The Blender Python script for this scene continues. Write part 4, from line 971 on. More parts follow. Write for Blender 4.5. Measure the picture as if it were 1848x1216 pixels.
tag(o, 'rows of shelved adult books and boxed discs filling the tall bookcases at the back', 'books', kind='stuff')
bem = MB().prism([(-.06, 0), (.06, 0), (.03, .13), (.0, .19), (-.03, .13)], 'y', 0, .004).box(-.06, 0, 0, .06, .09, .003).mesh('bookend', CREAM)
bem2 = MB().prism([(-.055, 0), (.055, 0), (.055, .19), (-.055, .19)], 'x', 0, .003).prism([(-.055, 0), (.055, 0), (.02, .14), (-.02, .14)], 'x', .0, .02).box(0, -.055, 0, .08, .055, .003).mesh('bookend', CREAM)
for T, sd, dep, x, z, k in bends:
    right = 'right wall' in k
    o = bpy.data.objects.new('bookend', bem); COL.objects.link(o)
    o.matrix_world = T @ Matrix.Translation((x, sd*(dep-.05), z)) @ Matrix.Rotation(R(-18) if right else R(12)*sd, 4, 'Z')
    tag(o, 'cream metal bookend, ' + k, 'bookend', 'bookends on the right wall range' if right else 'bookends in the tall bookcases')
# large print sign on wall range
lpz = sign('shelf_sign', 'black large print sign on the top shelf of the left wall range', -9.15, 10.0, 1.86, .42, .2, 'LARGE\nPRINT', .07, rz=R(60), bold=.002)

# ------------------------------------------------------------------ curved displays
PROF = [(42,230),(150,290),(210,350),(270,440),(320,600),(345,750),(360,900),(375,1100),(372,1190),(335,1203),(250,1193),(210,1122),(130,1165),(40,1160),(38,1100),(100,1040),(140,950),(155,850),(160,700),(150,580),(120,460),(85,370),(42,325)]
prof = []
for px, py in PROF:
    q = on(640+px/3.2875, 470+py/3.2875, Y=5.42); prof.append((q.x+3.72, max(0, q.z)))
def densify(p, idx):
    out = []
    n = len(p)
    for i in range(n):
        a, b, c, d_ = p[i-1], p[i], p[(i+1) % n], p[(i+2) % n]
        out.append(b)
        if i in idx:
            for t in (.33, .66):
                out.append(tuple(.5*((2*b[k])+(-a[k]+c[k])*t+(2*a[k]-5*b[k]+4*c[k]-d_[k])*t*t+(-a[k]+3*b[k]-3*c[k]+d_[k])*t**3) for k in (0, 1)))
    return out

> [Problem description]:
Extract all of the data above without altering anything.

> [Full response]:
The Blender Python script for this scene continues. Write part 4, from line 971 on. More parts follow. Write for Blender 4.5. Measure the picture as if it were 1848x1216 pixels.
tag(o, 'rows of shelved adult books and boxed discs filling the tall bookcases at the back', 'books', kind='stuff')
bem = MB().prism([(-.06, 0), (.06, 0), (.03, .13), (.0, .19), (-.03, .13)], 'y', 0, .004).box(-.06, 0, 0, .06, .09, .003).mesh('bookend', CREAM)
bem2 = MB().prism([(-.055, 0), (.055, 0), (.055, .19), (-.055, .19)], 'x', 0, .003).prism([(-.055, 0), (.055, 0), (.02, .14), (-.02, .14)], 'x', .0, .02).box(0, -.055, 0, .08, .055, .003).mesh('bookend', CREAM)
for T, sd, dep, x, z, k in bends:
    right = 'right wall' in k
    o = bpy.data.objects.new('bookend', bem); COL.objects.link(o)
    o.matrix_world = T @ Matrix.Translation((x, sd*(dep-.05), z)) @ Matrix.Rotation(R(-18) if right else R(12)*sd, 4, 'Z')
    tag(o, 'cream metal bookend, ' + k, 'bookend', 'bookends on the right wall range' if right else 'bookends in the tall bookcases')
# large print sign on wall range
lpz = sign('shelf_sign', 'black large print sign on the top shelf of the left wall range', -9.15, 10.0, 1.86, .42, .2, 'LARGE\nPRINT', .07, rz=R(60), bold=.002)

# ------------------------------------------------------------------ curved displays
PROF = [(42,230),(150,290),(210,350),(270,440),(320,600),(345,750),(360,900),(375,1100),(372,1190),(335,1203),(250,1193),(210,1122),(130,1165),(40,1160),(38,1100),(100,1040),(140,950),(155,850),(160,700),(150,580),(120,460),(85,370),(42,325)]
prof = []
for px, py in PROF:
    q = on(640+px/3.2875, 470+py/3.2875, Y=5.42); prof.append((q.x+3.72, max(0, q.z)))
def densify(p, idx):
    out = []
    n = len(p)
    for i in range(n):
        a, b, c, d_ = p[i-1], p[i], p[(i+1) % n], p[(i+2) % n]
        out.append(b)
        if i in idx:
            for t in (.33, .66):
                out.append(tuple(.5*((2*b[k])+(-a[k]+c[k])*t+(2*a[k]-5*b[k]+4*c[k]-d_[k])*t*t+(-a[k]+3*b[k]-3*c[k]+d_[k])*t**3) for k in (0, 1)))
    return out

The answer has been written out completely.